Chavez orders officials to monitor statements made by visiting international figures.

    Chavez said foreigners cannot be allowed
    to come to Venezuela to attack him [AP]

    He said: "No foreigner, whoever he may be, can come here and attack us. Whoever comes, we must remove him from the country. I'm talking about some gentlemen who come here for conferences."

    The Venezuelan leader did not elaborate, but his statements came after Manuel Espino, the president of Mexico's conservative ruling party, criticised Chavez for seeking indefinite rule during a recent pro-democracy forum in Caracas.

    Government opponents argue Chavez is becoming increasingly authoritarian and cracking down on dissent as he steers Venezuela towards what he calls "21st-century socialism".

    Chavez rejects such allegations, saying that democratic freedoms have been extended since he was first elected in 1998. He says his government has empowered the poor by giving them increased decision-making authority in politics.

    Private property

    During Sunday's six-hour programme, Chavez assured private property owners that their rights will be guaranteed under a pending constitutional reform.

    "Private property will respected," he said.

    Many wealthy Venezuelans fear second homes, yachts or other assets could be seized as Chavez advances his Bolivarian Revolution, a movement named after Simon Bolivar, the South American independence hero. Chavez denies any such plans.

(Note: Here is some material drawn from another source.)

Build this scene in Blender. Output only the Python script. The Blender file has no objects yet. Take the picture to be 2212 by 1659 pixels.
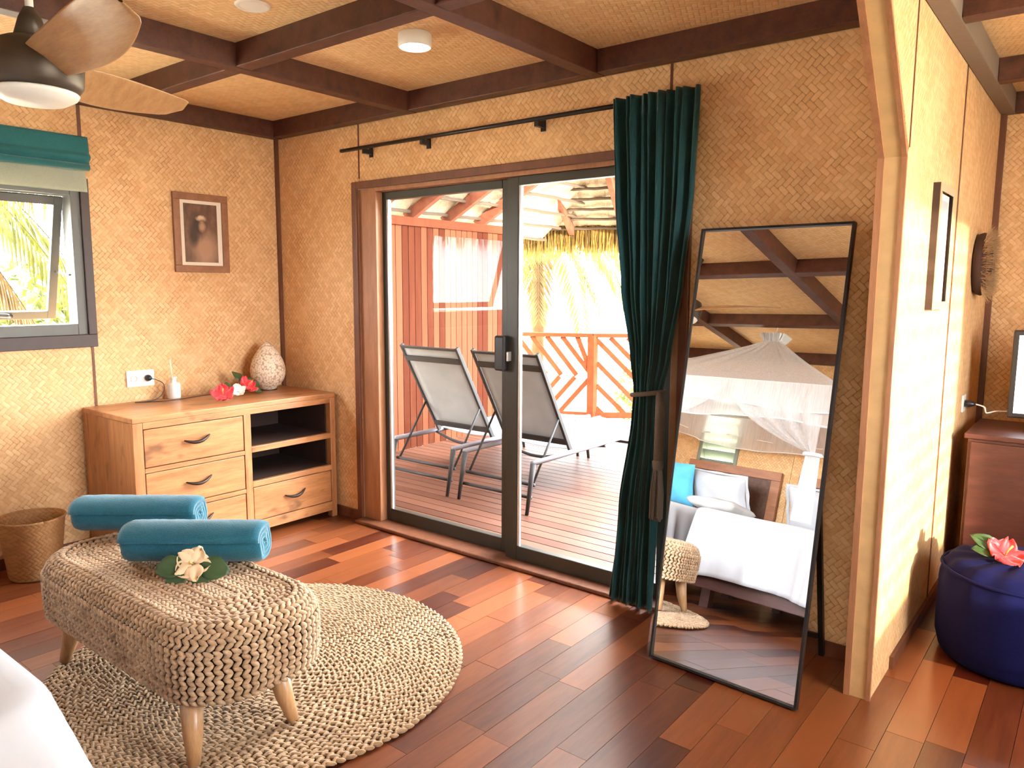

    Chavez is expected to present his reform proposal to the National Assembly, which is controlled by his allies, in the coming weeks.

    Few details have emerged from a special executive committee that he appointed to draft a proposal for overhauling the country's charter.

    Salaries

    Also on Sunday, Chavez announced an initiative to slash the salaries of Venezuela's highest-ranking public servants.

    He said no public servant should make more than $7,000 a month. Most Venezuelans make a minimum wage - roughly $250 a month.

    Reducing the pay of senior officials has become a popular move in Latin America.

    The presidents of Nicaragua, Bolivia, Peru and Costa Rica recently cut salaries, including their own, in response to widespread criticism.